In an address to the members of the legal profession and judiciary at the 2019 Red Mass, the Catholic Archbishop spoke of prime tenets of the Catholic Church’s social doctrine and practice—the concept of solidarity and the notion of the “social mortgage”, where, he said, none is too rich to receive or any too poor to give. Both concepts hinge on the brotherhood of humankind and community as the foundation of better that embraces all. Here is a point of departure that can be invaluable in guiding our country’s transformation to “better” and, eventually, to “best”.

In closing, I mention just a few platforms that underlie both solidarity and the social mortgage. These are tenets that I too hold dear.

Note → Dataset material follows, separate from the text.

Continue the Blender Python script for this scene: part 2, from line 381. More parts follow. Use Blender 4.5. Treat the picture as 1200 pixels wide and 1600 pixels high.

  • Human life is sacred and the dignity of the human person is the foundation of a moral vision for society. Every person is precious and people are more important than things. All should have access to the same basic services such as education, health care, transportation, and police and fire protection that help make possible personal development.
  •  Every person has a fundamental right to life and a right to those things required for human decency.  With rights come responsibilities that we have a duty to perform in building an equitable society, always and ardently seeking together the common good and well-being of all, especially the poorest and most vulnerable among us. These are the truest measure of every people, institution and every nation, as to whether they threaten or enhance the life and dignity of the human person.

We can transform—with a new and better national narrative. Let’s engage the journey to the best Bahamas in 2019.